Provided entries:
* * *
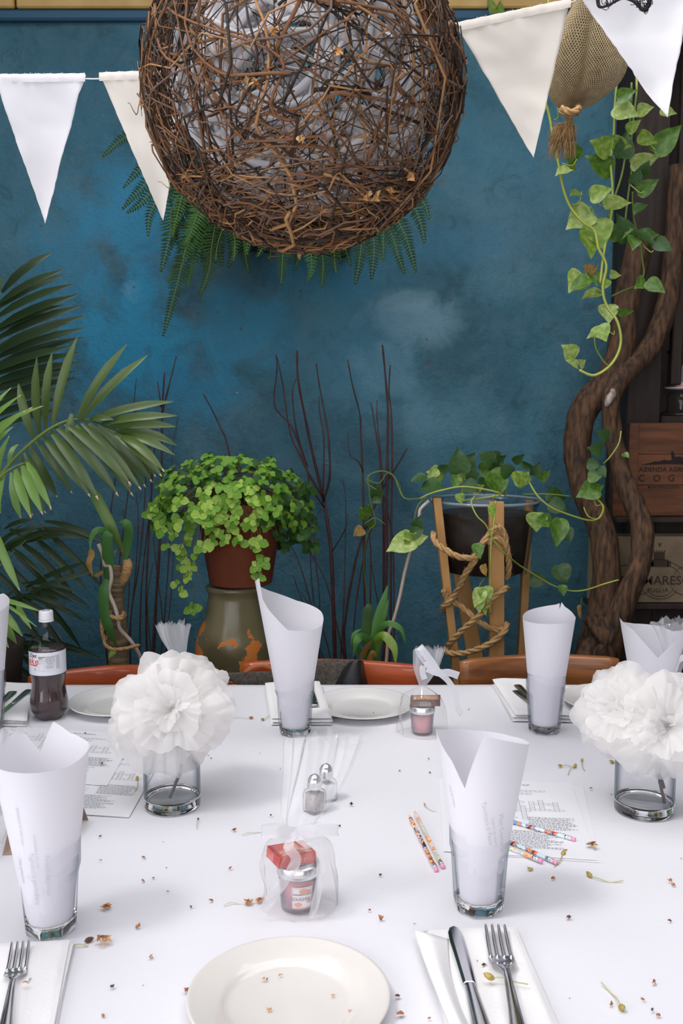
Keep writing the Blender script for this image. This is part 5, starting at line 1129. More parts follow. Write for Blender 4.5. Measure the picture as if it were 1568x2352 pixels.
# ---------------------------------------------------------------- knitted sack with tassel
M['knit'] = mat('olive_cotton_net', (.36, .29, .17), .9, col2=(.46, .37, .22), scale=60); M['jute'] = mat('frayed_jute', (.36, .21, .08), .9, col2=(.52, .33, .15), scale=80)
sk = thing('net_sack', 'olive knitted net sack with a jute tassel, hanging between the right pennants', 'hanging sack', P(1340, 130, 2.75))
prof = spline([tuple(list(P(*c_, 2.75)) + [r]) for c_, r in [((1372, -60), .045), ((1368, 0), .06), ((1358, 60), .085), ((1350, 120), .102), ((1345, 165), .106), ((1338, 200), .095), ((1325, 230), .065), ((1312, 248), .028), ((1306, 255), .012)]], 7)
NA, NB = 92, len(prof) - 1
def skp(u, v, inn=0):
    i = min(int(v * NB), NB - 1); f_ = v * NB - i; q = [prof[i][k] * (1 - f_) + prof[i + 1][k] * f_ for k in range(4)]; a = 2 * PI * u
    k_ = 1 - .30 * math.exp(-((math.sin((a - 4.35) / 2)) / .12) ** 2) * math.sin(PI * min(1, v * 1.1)) + .06 * math.cos(3 * a + v * 4) ; r = q[3] * k_ - inn
    return Vector((q[0] + r * math.cos(a), q[1] + r * math.sin(a), q[2]))
NR = 74; vs = []; fs = []
for j in range(NR):
    for i in range(NA):
        u0, u1 = (i + .5 * (j % 2)) / NA, (i + 1 + .5 * (j % 2)) / NA; v0, v1 = j / NR, (j + 1) / NR; um, vm = (u0 + u1) / 2, (v0 + v1) / 2; hx, hy = (u1 - u0) * .31, (v1 - v0) * .33
        k = len(vs); vs += [skp(u0, v0), skp(u1, v0), skp(u1, v1), skp(u0, v1)] + [skp(um - hx, vm, .004), skp(um, vm - hy, .004), skp(um + hx, vm, .004), skp(um, vm + hy, .004)]
        fs += [(k, k + 1, k + 5), (k + 1, k + 6, k + 5), (k + 1, k + 2, k + 6), (k + 2, k + 7, k + 6), (k + 2, k + 3, k + 7), (k + 3, k + 4, k + 7), (k + 3, k, k + 4), (k, k + 5, k + 4)]
mk('net', vs, fs, M['knit'], sk, smooth=True)
G().add(*(lambda g_: (g_.v, g_.f))(G().grid(30, 20, lambda u, v: skp(u, .02 + v * .95, .02)))).mk('inner_shade', mat('dark_sack_inside', (.03, .025, .018), .9), sk)  # dark sheet standing in for the shade seen through the holes
g = G(); rs = random.Random(4)
for k in range(260):
    p = P(1306, 252, 2.75) + Vector((rs.gauss(0, .007), rs.gauss(0, .007), 0)); e = P(rs.uniform(1255, 1322), rs.uniform(310, 368), 2.74 + rs.uniform(-.02, .02)); mid = p.lerp(e, .5) + Vector((rs.gauss(0, .005), rs.gauss(0, .005), 0)); g.tube(spline([p, P(rs.uniform(1298, 1312), 290, 2.74), mid, e], 3), .0008, 3)
g.mk('tassel', M['jute'], sk)['kind'] = 'stuff'
def rope(name, pts, r, parent, m='jute', k=10, turns=None):
    sp = [Vector(q) for q in spline([tuple(q) for q in pts], k)]; L_ = sum((sp[i + 1] - sp[i]).length for i in range(len(sp) - 1)); n = max(12, int(L_ / (r * .8))); cum = [0]
    for i in range(len(sp) - 1): cum.append(cum[-1] + (sp[i + 1] - sp[i]).length)
    def at(s):
        for i in range(len(cum) - 1):
            if s <= cum[i + 1] or i == len(cum) - 2: return sp[i].lerp(sp[i + 1], (s - cum[i]) / max(1e-9, cum[i + 1] - cum[i])), (sp[i + 1] - sp[i]).normalized()
    nrm = None; fr = []
    for i in range(n + 1):
        p, t_ = at(L_ * i / n); nrm = t_.orthogonal().normalized() if nrm is None else (nrm - t_ * nrm.dot(t_)).normalized(); fr.append((p, nrm.copy(), t_.cross(nrm)))
    g = G()
    for s_ in range(3): g.tube([p + (a * math.cos(2 * PI * s_ / 3 + i * .8 * .34 * 2) + b * math.sin(2 * PI * s_ / 3 + i * .8 * .34 * 2)) * r * .5 for i, (p, a, b) in enumerate(fr)], r * .56, 5)
    rs2 = random.Random(int(L_ * 1000))
    for i in range(int(L_ * 250)):
        p, a, b = fr[rs2.randrange(len(fr))]; d = (a * rs2.uniform(-1, 1) + b * rs2.uniform(-1, 1)).normalized(); g.tube([p + d * r * .9, p + d * r * 1.5 + Vector((rs2.uniform(-.004, .004), 0, rs2.uniform(-.004, .004)))], .0003, 3)
    return g.mk(name, M[m], parent)
rope('knot', [P(1290, 248, 2.68), P(1310, 258, 2.66), P(1330, 250, 2.68), P(1312, 243, 2.8), P(1290, 254, 2.72), P(1310, 264, 2.68), P(1326, 258, 2.7)], .009, sk)
rope('hanging_cord', [P(1372, -55, 2.75), P(1374, -200, 2.75)], .006, sk)
g = G(); crumb(g, P(1297, 92, 2.64), .013, 6, 1.5); g.mk('dry_leaf', M['dryleaf'], sk, False)

# ---------------------------------------------------------------- lianas, timber hutch and crates at the right
M['bark'] = mat('brown_liana_bark', (.022, .013, .008), .85, col2=(.13, .065, .03), scale=24, vec=(3, 3, .7), bump=.8, bscale=18, ramp=(.35, .7))
M['barkpale'] = mat('bare_pale_wood', (.55, .48, .45), .8, col2=(.14, .08, .045), scale=22, vec=(2, 2, .7), bump=.5)
ln = thing('liana_trunk', 'thick twisting brown liana trunks rising at the right of the blue wall', 'vine', (P(1380, 1500, 3.5).x, 3.5, 0))
def trunk(pts, name='stem', m='bark', n=16):
    sp = spline([tuple(list(P(x, y, Y)) + [r]) for x, y, Y, r in pts], 9); path = [Vector(q[:3]) for q in sp]; g = G(); g.tube(path, [q[3] for q in sp], n)
    g.v = [tuple(Vector(v) + Vector((noise.noise(Vector((v[0] * 60, v[1] * 60, v[2] * 9))), noise.noise(Vector((v[0] * 60, v[1] * 60 + 5, v[2] * 9))), 0)) * .006) for v in g.v]
    return g.mk(name, M[m], ln)
trunk([(1470, 560, 3.62, .048), (1440, 680, 3.62, .047), (1425, 800, 3.61, .050), (1400, 870, 3.6, .052), (1345, 935, 3.6, .054), (1325, 1010, 3.6, .050), (1330, 1080, 3.58, .049), (1352, 1150, 3.55, .050), (1380, 1215, 3.52, .050), (1392, 1290, 3.5, .050), (1390, 1370, 3.5, .055), (1372, 1440, 3.5, .055), (1352, 1500, 3.5, .05), (1345, 1600, 3.5, .055), (1345, 1800, 3.5, .06)])
trunk([(1560, 380, 3.64, .035), (1545, 600, 3.64, .037), (1525, 720, 3.62, .038), (1490, 800, 3.62, .040), (1425, 870, 3.55, .036), (1404, 920, 3.5, .033), (1408, 1000, 3.5, .034), (1425, 1080, 3.48, .034), (1450, 1145, 3.46, .038), (1474, 1210, 3.44, .040), (1470, 1290, 3.42, .038), (1440, 1370, 3.42, .042), (1410, 1440, 3.44, .050), (1395, 1500, 3.46, .05), (1385, 1600, 3.5, .05), (1370, 1800, 3.5, .05)])
trunk([(1410, 1440, 3.47, .045), (1360, 1480, 3.44, .034), (1338, 1520, 3.42, .032), (1325, 1600, 3.42, .04), (1320, 1800, 3.45, .045)], 'root')
trunk([(1408, 893, 3.46, .006), (1406, 905, 3.462, .014), (1398, 918, 3.462, .015), (1392, 932, 3.468, .006)], 'bare_patch', 'barkpale', 10)
for s_ in range(5): G().tube(spline([tuple(P(1345 + s_ * 16, 1420, 3.43)), tuple(P(1375 + s_ * 7, 1460, 3.395)), tuple(P(1400 - s_ * 7, 1500, 3.40)), tuple(P(1410 - s_ * 12, 1560, 3.43))], 6), .016, 7).mk('root', M['bark'], ln)
# hutch
M['hutch'] = mat('old_dark_timber', (.016, .010, .007), .6, col2=(.035, .02, .012), scale=5, vec=(9, 9, .8), bump=.15)  # dark timber, lowered further to put the light falloff into the colour
M['hutchin'] = mat('cupboard_inside', (.018, .013, .010), .8)
ht = thing('timber_hutch', 'tall dark timber hutch with open shelf at the right edge', 'cabinet', (1.5, 3.88, 0))
HX = P(1447, 700, 3.72).x
for nm, a_, b__ in [('side_post', (HX, 3.72, .0), (HX + .13, 3.99, 3.04)), ('back_panel', (HX + .13, 3.95, 0), (1.98, 3.99, 3.04)), ('door_post', (HX + .16, 3.70, 1.62), (HX + .20, 3.74, 3.04)), ('lower_door', (HX + .13, 3.74, .05), (1.98, 3.78, 1.36)), ('side_panel', (1.90, 3.70, 0), (1.98, 3.99, 3.04))]: G().box(a_, b__, bev=.004).mk(nm, M['hutch'], ht, False)
zsh = P(1545, 955, 3.75).z
G().box((HX + .13, 3.70, zsh - .05), (1.90, 3.95, zsh), bev=.004).mk('shelf', M['hutch'], ht, False); G().box((HX + .13, 3.72, 2.2), (1.90, 3.95, 2.23), bev=.004).mk('shelf', M['hutch'], ht, False); G().box((HX - .02, 3.69, 2.98), (1.98, 3.99, 3.04), bev=.006).mk('cornice', M['hutch'], ht, False)
# lantern on the shelf
lx = P(1566, 900, 3.80); lt_ = thing('glass_lantern', 'clear glass lantern with white saucer on the hutch shelf at the right edge', 'lantern', (lx.x, 3.82, zsh + .001))
G().lathe([(.075, 0), (.078, .004), (.065, .012), (.05, .016), (.05, .07), (.045, .085), (.03, .095)], n=32, cap0=True).mk('base', M['pet'], lt_, local=True)
G().lathe([(0, .10), (.05, .103), (.060, .107), (.0605, .111), (.05, .109), (0, .106)], n=32).mk('saucer', M['white'], lt_, local=True); G().lathe([(0, .112), (.02, .112), (.022, .124), (.017, .13), (0, .131)], n=20).mk('candle', mat('coral_wax', (.75, .25, .2), .5), lt_, local=True)
G().lathe([(.052, .11), (.052, .24), (.05, .245)], n=32).mk('glass_wall', M['thin'], lt_, local=True); G().lathe([(.052, .24), (.056, .245), (.054, .252), (.02, .27), (0, .272)], n=24).mk('lid', M['darkwood'], lt_, local=True)
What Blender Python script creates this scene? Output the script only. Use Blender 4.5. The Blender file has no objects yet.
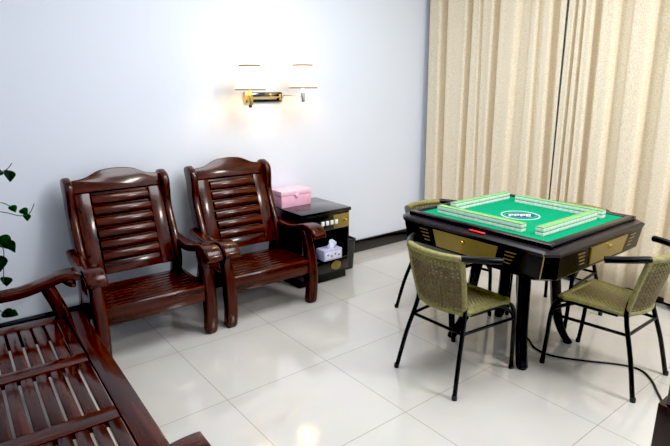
import bpy, bmesh, math, random
from mathutils import Vector, Matrix
random.seed(7)
C = bpy.context.scene.collection
PI = math.pi

# ------------------------------------------------------------------ materials
MAT = {}
def new_mat(name):
    m = bpy.data.materials.new(name); m.use_nodes = True
    nt = m.node_tree; b = nt.nodes['Principled BSDF']
    MAT[name] = m
    return m, nt, b

def simple(name, col, rough=.4, metal=0., coat=0., noise=.06, nscale=30, spec=.5, emit=None, estr=0.):
    m, nt, b = new_mat(name)
    tc = nt.nodes.new('ShaderNodeTexCoord'); n = nt.nodes.new('ShaderNodeTexNoise')
    n.inputs['Scale'].default_value = nscale; n.inputs['Detail'].default_value = 3
    nt.links.new(tc.outputs['Object'], n.inputs['Vector'])
    r = nt.nodes.new('ShaderNodeValToRGB')
    c0 = [max(0, c * (1 - noise)) for c in col]; c1 = [min(1, c * (1 + noise)) for c in col]
    r.color_ramp.elements[0].color = (*c0, 1); r.color_ramp.elements[1].color = (*c1, 1)
    r.color_ramp.elements[0].position = .3; r.color_ramp.elements[1].position = .7
    nt.links.new(n.outputs['Fac'], r.inputs['Fac']); nt.links.new(r.outputs['Color'], b.inputs['Base Color'])
    b.inputs['Roughness'].default_value = rough; b.inputs['Metallic'].default_value = metal
    b.inputs['Coat Weight'].default_value = coat; b.inputs['Coat Roughness'].default_value = .06
    b.inputs['Specular IOR Level'].default_value = spec
    if emit:
        b.inputs['Emission Color'].default_value = (*emit, 1); b.inputs['Emission Strength'].default_value = estr
    return m

def wood(name, dark, light, axis, rough=.2):
    m, nt, b = new_mat(name)
    tc = nt.nodes.new('ShaderNodeTexCoord'); mp = nt.nodes.new('ShaderNodeMapping')
    s = [38, 38, 38]; s[axis] = 3.0
    mp.inputs['Scale'].default_value = s
    nt.links.new(tc.outputs['Object'], mp.inputs['Vector'])
    n = nt.nodes.new('ShaderNodeTexNoise'); n.inputs['Scale'].default_value = 1.0
    n.inputs['Detail'].default_value = 5; n.inputs['Distortion'].default_value = .25
    nt.links.new(mp.outputs['Vector'], n.inputs['Vector'])
    r = nt.nodes.new('ShaderNodeValToRGB')
    r.color_ramp.elements[0].color = (*dark, 1); r.color_ramp.elements[1].color = (*light, 1)
    r.color_ramp.elements[0].position = .34; r.color_ramp.elements[1].position = .68
    nt.links.new(n.outputs['Fac'], r.inputs['Fac']); nt.links.new(r.outputs['Color'], b.inputs['Base Color'])
    b.inputs['Roughness'].default_value = rough; b.inputs['Specular IOR Level'].default_value = .32
    b.inputs['Coat Weight'].default_value = .22; b.inputs['Coat Roughness'].default_value = .05
    return m

WD, WL = (.022, .0040, .0018), (.082, .0145, .0052)
wood('rosewood_x', WD, WL, 0); wood('rosewood_y', WD, WL, 1); wood('rosewood_z', WD, WL, 2)
simple('black_gloss', (.006, .006, .007), .16, coat=.5)
simple('black_plastic', (.010, .010, .011), .3)
simple('machine_black', (.006, .005, .006), .25, spec=.35)
simple('ledge_grey', (.013, .010, .014), .3, spec=.35)
simple('black_metal', (.005, .005, .006), .3, spec=.35)
simple('gold_panel', (.36, .27, .085), .28, metal=.55, noise=.05)
simple('gold', (.75, .52, .16), .22, metal=1)
simple('chrome', (.8, .8, .82), .12, metal=1)
simple('brown_wood_knob', (.13, .035, .015), .3)
simple('cream_plastic', (.82, .76, .6), .35)
simple('white_plastic', (.85, .85, .84), .3)
simple('tile_white', (.82, .86, .84), .2, coat=.3, noise=.02)
simple('tile_green', (.20, .50, .17), .22, coat=.3)
simple('red_plate', (.55, .02, .02), .3)
simple('logo_white', (.85, .88, .88), .7)
simple('logo_blue', (.02, .05, .16), .7)
simple('logo_light_blue', (.12, .45, .55), .7)
simple('pink_card', (.92, .50, .66), .55)
simple('pink_light', (.96, .62, .74), .5)
simple('lilac_card', (.58, .56, .80), .5)
simple('tissue_white', (.80, .84, .95), .8)
simple('print_purple', (.22, .18, .42), .5)
simple('bottle_blue', (.01, .03, .22), .12, coat=.6)
simple('bottle_cap', (.45, .38, .28), .4)
simple('bin_grey', (.03, .032, .034), .35)
simple('trim_braid', (.22, .14, .06), .6)
simple('rubber', (.02, .02, .02), .6)
simple('leaf', (.010, .045, .010), .35, noise=.4, nscale=60)
simple('stem', (.05, .11, .03), .5)
simple('terracotta', (.30, .12, .06), .7)
simple('soil', (.03, .02, .013), .95)
simple('dark_cabinet', (.022, .010, .008), .25, coat=.4)
simple('metal_trim', (.45, .45, .45), .3, metal=1)
simple('wicker', (.26, .235, .085), .42, noise=.25, nscale=55)
simple('wicker_dark', (.15, .115, .05), .5, noise=.3, nscale=55)
simple('ceiling_paint', (.86, .86, .85), .9)
simple('bulb', (.9, .8, .6), .4, emit=(1, .70, .36), estr=46)

# wall paint
m, nt, b = new_mat('wall_paint')
n = nt.nodes.new('ShaderNodeTexNoise'); n.inputs['Scale'].default_value = 90; n.inputs['Detail'].default_value = 3
tc = nt.nodes.new('ShaderNodeTexCoord'); nt.links.new(tc.outputs['Object'], n.inputs['Vector'])
bp = nt.nodes.new('ShaderNodeBump'); bp.inputs['Strength'].default_value = .03; bp.inputs['Distance'].default_value = .003
nt.links.new(n.outputs['Fac'], bp.inputs['Height']); nt.links.new(bp.outputs['Normal'], b.inputs['Normal'])
b.inputs['Base Color'].default_value = (.76, .81, .90, 1); b.inputs['Roughness'].default_value = .75

# polished floor tiles, 60 cm
m, nt, b = new_mat('floor_tile')
tc = nt.nodes.new('ShaderNodeTexCoord'); mp = nt.nodes.new('ShaderNodeMapping')
mp.inputs['Location'].default_value = (-.378, -.262, 0)
nt.links.new(tc.outputs['Object'], mp.inputs['Vector'])
br = nt.nodes.new('ShaderNodeTexBrick'); br.offset = 0; br.squash = 1
br.inputs['Scale'].default_value = 1; br.inputs['Brick Width'].default_value = .6; br.inputs['Row Height'].default_value = .6
br.inputs['Mortar Size'].default_value = .0022; br.inputs['Mortar Smooth'].default_value = .3
br.inputs['Color1'].default_value = (.69, .665, .625, 1); br.inputs['Color2'].default_value = (.665, .645, .605, 1)
br.inputs['Mortar'].default_value = (.40, .38, .34, 1)
nt.links.new(mp.outputs['Vector'], br.inputs['Vector'])
n = nt.nodes.new('ShaderNodeTexNoise'); n.inputs['Scale'].default_value = 7; n.inputs['Detail'].default_value = 6
nt.links.new(tc.outputs['Object'], n.inputs['Vector'])
mx = nt.nodes.new('ShaderNodeMixRGB'); mx.blend_type = 'MULTIPLY'; mx.inputs['Fac'].default_value = .10
nt.links.new(br.outputs['Color'], mx.inputs['Color1']); nt.links.new(n.outputs['Color'], mx.inputs['Color2'])
nt.links.new(mx.outputs['Color'], b.inputs['Base Color'])
b.inputs['Roughness'].default_value = .10; b.inputs['Specular IOR Level'].default_value = .6
b.inputs['Coat Weight'].default_value = .35; b.inputs['Coat Roughness'].default_value = .02

# felt
m, nt, b = new_mat('felt')
n = nt.nodes.new('ShaderNodeTexNoise'); n.inputs['Scale'].default_value = 260; n.inputs['Detail'].default_value = 2
tc = nt.nodes.new('ShaderNodeTexCoord'); nt.links.new(tc.outputs['Object'], n.inputs['Vector'])
r = nt.nodes.new('ShaderNodeValToRGB'); r.color_ramp.elements[0].color = (.0, .235, .105, 1); r.color_ramp.elements[1].color = (.004, .34, .165, 1)
nt.links.new(n.outputs['Fac'], r.inputs['Fac']); nt.links.new(r.outputs['Color'], b.inputs['Base Color'])
b.inputs['Roughness'].default_value = .9; b.inputs['Specular IOR Level'].default_value = .15

# curtain fabric: fine woven fleck, slightly translucent
m, nt, b = new_mat('curtain_fabric')
tc = nt.nodes.new('ShaderNodeTexCoord'); mp = nt.nodes.new('ShaderNodeMapping'); mp.inputs['Scale'].default_value = (210, 210, 110)
nt.links.new(tc.outputs['Object'], mp.inputs['Vector'])
n = nt.nodes.new('ShaderNodeTexNoise'); n.inputs['Scale'].default_value = 1; n.inputs['Detail'].default_value = 2
nt.links.new(mp.outputs['Vector'], n.inputs['Vector'])
r = nt.nodes.new('ShaderNodeValToRGB'); r.color_ramp.elements[0].color = (.73, .585, .385, 1); r.color_ramp.elements[1].color = (.86, .79, .645, 1)
r.color_ramp.elements[0].position = .33; r.color_ramp.elements[1].position = .60
nt.links.new(n.outputs['Fac'], r.inputs['Fac']); nt.links.new(r.outputs['Color'], b.inputs['Base Color'])
b.inputs['Roughness'].default_value = .8; b.inputs['Specular IOR Level'].default_value = .15

# lamp shade
m, nt, b = new_mat('lampshade_fabric')
nt.nodes.remove(b)
out = nt.nodes['Material Output']
d = nt.nodes.new('ShaderNodeBsdfDiffuse'); t = nt.nodes.new('ShaderNodeBsdfTranslucent')
for q in (d, t): q.inputs['Color'].default_value = (.95, .88, .72, 1)
mx = nt.nodes.new('ShaderNodeMixShader'); mx.inputs['Fac'].default_value = .30
e = nt.nodes.new('ShaderNodeEmission'); e.inputs['Color'].default_value = (1, .88, .66, 1); e.inputs['Strength'].default_value = .62
ad = nt.nodes.new('ShaderNodeAddShader')
nt.links.new(d.outputs[0], mx.inputs[1]); nt.links.new(t.outputs[0], mx.inputs[2])
nt.links.new(mx.outputs[0], ad.inputs[0]); nt.links.new(e.outputs[0], ad.inputs[1]); nt.links.new(ad.outputs[0], out.inputs['Surface'])

# ------------------------------------------------------------------ mesh helpers
def bm_box(bm, c, s, bev=0., rot=None, mi=0, segs=2):
    t = bmesh.new(); bmesh.ops.create_cube(t, size=1)
    bmesh.ops.scale(t, vec=s, verts=t.verts)
    if bev > 0: bmesh.ops.bevel(t, geom=t.edges[:], offset=min(bev, min(s) * .45), segments=segs, profile=.5, affect='EDGES')
    if rot is not None: bmesh.ops.transform(t, matrix=rot.to_4x4(), verts=t.verts)
    bmesh.ops.translate(t, vec=c, verts=t.verts)
    merge(bm, t, mi)

def merge(bm, t, mi=None):
    vm = {}
    for v in t.verts: vm[v] = bm.verts.new(v.co)
    for f in t.faces:
        try:
            g = bm.faces.new([vm[v] for v in f.verts]); g.material_index = f.material_index if mi is None else mi
        except ValueError: pass
    t.free()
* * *
Stated task:
Would you restate, exactly and with no pictures, the lines of the entries above from the one containing "What Blender Python" through the one containing "PI = math.pi"?

Response to the task:
What Blender Python script creates this scene? Output the script only. Use Blender 4.5. The Blender file has no objects yet.
import bpy, bmesh, math, random
from mathutils import Vector, Matrix
random.seed(7)
C = bpy.context.scene.collection
PI = math.pi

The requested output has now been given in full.